Jakarta (ANTARA) - Pengamat Hukum Universitas Parahyangan, Prof Dr Asep Warlan Yusuf SH MH, mengatakan langkah yang dilakukan sejumlah pedagang tradisional wilayah Kota Bogor dalam mengajukan gugatan uji materiil (judicial review) terhadap Peraturan Daerah tentang Kawasan Tanpa Rokok (Perda KTR) sudah tepat.

"Berhak untuk mengujinya di MA. Nah pengujiannya akan kelihatan kebijakannya, apakah sudah arif dan adil. Apakah bermanfaat atau nggak. Nanti MA yang akan menilai substansi itu," kata Asep dalam keterangan tertulis yang diterima, Selasa.

Baca juga: Petani tembakau perlu dilibatkan dalam penyusunan Perda KTR
Baca juga: Pemkot Depok segera revisi Perda KTR


Dia menilai daripada melakukan debat atas kebijakan Perda KTR di ruang publik, lebih baik di pengadilan, karena akan lebih terukur.
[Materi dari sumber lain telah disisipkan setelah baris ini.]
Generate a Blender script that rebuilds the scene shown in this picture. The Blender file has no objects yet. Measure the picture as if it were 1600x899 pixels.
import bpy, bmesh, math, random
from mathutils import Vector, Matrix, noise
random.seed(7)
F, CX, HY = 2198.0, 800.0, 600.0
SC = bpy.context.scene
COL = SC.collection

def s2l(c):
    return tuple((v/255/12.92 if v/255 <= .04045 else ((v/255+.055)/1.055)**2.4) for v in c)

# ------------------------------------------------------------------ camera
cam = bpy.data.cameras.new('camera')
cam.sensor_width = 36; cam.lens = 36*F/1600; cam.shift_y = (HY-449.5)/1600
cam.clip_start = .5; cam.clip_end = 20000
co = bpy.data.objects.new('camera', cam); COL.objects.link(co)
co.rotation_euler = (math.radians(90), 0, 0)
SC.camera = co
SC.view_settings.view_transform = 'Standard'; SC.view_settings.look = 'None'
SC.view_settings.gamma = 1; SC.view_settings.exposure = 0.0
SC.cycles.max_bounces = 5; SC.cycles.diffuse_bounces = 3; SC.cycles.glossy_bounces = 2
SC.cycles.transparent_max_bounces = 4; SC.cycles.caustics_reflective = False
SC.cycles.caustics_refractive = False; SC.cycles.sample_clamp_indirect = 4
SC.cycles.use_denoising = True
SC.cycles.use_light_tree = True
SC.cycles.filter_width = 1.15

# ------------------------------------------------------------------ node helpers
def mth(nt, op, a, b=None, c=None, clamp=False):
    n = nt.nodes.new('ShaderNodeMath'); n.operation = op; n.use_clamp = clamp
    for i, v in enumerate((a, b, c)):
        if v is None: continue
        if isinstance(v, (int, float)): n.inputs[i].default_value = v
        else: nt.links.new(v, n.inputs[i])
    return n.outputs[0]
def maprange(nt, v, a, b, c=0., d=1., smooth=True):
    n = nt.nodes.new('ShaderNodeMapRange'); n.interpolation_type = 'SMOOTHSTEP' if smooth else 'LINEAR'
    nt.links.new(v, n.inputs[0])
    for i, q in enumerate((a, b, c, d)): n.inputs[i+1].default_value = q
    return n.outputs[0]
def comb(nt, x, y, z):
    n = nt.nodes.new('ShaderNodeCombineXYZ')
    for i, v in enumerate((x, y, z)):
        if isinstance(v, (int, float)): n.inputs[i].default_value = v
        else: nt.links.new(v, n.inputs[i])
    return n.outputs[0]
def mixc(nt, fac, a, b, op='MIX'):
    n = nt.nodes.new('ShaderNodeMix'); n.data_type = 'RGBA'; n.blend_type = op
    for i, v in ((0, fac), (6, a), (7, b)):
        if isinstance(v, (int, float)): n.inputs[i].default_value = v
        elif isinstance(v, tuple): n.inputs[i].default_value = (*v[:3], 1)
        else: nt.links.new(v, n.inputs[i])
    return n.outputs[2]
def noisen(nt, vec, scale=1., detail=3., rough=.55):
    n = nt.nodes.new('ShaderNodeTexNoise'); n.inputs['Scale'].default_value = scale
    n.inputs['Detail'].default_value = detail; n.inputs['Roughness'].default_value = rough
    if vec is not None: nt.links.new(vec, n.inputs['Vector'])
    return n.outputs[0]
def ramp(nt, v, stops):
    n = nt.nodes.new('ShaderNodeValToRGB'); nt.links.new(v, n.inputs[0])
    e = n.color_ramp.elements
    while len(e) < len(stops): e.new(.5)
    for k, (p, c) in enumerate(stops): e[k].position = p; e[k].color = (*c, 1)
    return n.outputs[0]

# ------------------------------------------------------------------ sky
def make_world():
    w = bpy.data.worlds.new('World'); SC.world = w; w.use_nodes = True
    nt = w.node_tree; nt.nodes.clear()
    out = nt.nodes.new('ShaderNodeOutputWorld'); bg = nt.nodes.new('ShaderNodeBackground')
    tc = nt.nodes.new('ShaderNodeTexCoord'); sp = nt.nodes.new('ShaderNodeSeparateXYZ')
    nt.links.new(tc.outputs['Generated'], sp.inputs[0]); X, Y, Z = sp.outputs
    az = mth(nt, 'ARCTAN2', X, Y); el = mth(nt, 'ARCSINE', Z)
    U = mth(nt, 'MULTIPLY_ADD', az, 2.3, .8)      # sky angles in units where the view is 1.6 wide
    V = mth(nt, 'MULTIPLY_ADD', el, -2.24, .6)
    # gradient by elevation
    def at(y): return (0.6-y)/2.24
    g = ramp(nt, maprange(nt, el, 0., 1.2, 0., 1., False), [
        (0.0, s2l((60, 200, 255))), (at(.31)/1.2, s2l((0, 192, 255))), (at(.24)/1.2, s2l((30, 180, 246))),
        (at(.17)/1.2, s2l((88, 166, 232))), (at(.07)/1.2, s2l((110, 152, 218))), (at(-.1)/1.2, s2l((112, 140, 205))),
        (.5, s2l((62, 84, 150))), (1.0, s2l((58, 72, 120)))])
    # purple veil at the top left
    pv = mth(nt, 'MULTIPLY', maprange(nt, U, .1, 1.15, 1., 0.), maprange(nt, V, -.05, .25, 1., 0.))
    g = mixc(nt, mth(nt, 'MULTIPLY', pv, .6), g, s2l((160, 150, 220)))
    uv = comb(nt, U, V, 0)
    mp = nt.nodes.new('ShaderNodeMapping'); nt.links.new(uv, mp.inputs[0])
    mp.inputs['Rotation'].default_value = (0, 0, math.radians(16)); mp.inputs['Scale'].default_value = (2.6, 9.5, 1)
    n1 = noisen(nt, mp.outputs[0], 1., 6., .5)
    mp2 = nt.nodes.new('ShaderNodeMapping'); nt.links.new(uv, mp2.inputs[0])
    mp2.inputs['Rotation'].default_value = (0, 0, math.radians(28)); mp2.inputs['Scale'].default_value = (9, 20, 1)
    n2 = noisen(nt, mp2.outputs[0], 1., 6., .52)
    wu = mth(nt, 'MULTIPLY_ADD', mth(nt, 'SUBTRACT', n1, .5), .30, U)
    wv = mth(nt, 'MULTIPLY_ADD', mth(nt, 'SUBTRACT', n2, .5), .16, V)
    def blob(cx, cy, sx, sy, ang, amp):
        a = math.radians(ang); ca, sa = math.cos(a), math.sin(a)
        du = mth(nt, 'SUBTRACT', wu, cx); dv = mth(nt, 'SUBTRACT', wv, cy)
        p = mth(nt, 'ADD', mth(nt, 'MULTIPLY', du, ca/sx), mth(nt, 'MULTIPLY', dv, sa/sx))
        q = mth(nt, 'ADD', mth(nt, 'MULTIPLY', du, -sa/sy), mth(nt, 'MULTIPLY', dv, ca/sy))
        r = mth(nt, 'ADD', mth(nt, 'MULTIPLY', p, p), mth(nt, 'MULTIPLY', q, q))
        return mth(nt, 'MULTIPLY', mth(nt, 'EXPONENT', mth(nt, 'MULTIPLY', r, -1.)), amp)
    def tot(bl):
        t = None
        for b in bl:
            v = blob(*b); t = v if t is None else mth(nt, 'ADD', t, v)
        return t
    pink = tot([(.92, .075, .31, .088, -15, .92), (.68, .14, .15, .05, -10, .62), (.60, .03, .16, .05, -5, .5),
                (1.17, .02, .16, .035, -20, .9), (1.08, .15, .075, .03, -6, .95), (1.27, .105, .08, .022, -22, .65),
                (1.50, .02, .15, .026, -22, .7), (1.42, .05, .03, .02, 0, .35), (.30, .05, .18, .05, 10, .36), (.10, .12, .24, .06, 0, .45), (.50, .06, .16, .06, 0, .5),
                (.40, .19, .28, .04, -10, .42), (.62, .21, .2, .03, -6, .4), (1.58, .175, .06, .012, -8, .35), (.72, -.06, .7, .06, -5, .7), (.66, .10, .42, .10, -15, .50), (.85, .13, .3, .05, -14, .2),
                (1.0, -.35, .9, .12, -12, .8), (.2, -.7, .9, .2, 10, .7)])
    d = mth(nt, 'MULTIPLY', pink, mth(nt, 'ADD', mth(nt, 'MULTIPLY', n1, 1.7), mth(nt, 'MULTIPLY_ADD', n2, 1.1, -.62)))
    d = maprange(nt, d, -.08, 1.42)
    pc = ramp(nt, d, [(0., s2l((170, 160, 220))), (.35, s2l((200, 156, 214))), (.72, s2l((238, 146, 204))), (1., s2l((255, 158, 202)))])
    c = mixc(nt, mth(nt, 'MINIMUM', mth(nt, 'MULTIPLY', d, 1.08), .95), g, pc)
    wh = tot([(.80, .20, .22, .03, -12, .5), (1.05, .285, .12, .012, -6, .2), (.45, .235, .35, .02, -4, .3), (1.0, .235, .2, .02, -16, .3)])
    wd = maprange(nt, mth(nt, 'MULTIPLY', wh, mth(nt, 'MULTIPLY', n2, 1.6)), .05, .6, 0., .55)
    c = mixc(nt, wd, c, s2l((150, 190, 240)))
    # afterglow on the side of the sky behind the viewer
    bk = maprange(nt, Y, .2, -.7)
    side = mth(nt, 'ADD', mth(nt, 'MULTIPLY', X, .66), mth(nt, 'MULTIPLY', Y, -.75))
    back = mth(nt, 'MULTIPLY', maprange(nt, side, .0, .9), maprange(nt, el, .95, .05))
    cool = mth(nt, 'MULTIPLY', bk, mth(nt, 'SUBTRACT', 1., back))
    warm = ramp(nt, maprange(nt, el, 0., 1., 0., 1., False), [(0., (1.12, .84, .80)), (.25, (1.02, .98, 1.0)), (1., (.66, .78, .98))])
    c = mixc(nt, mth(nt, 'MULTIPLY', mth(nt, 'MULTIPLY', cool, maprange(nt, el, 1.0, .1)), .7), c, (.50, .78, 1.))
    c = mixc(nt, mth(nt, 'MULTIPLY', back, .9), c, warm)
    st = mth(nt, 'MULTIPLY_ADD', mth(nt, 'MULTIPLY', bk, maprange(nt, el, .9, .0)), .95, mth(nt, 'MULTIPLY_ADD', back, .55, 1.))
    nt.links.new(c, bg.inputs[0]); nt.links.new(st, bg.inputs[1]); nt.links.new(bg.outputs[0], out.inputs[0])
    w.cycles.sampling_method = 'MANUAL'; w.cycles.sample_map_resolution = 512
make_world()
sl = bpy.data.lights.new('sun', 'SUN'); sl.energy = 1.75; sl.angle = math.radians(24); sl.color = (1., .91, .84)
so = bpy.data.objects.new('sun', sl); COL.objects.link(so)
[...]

"Di tangan ahli, semua akan diukur dalam uji materi itu,” jelas Asep.

Menurut Asep, Pemerintah Daerah tidak boleh sewenang–wenang untuk menghilangkan hak masyarakatnya untuk beraktivitas ekonomi atau kegiatan usaha.

"Ya, itu juga harus diperhatikan. Jangan sampai mengurangi hak untuk berusaha. Kan ada hak juga untuk mendapatkannya di ruang publik,” kata Asep.

Perda KTR Kota Bogor menimbulkan reaksi pro dan kontra di masyarakat, karena sejak awal pembentukan hingga revisi Raperda, terdapat poin yang bertentangan dengan peraturan di atasnya, yaitu PP 109 Tahun 2012.

Poin yang banyak disorot adalah larangan pemajangan produk tetap dimuat.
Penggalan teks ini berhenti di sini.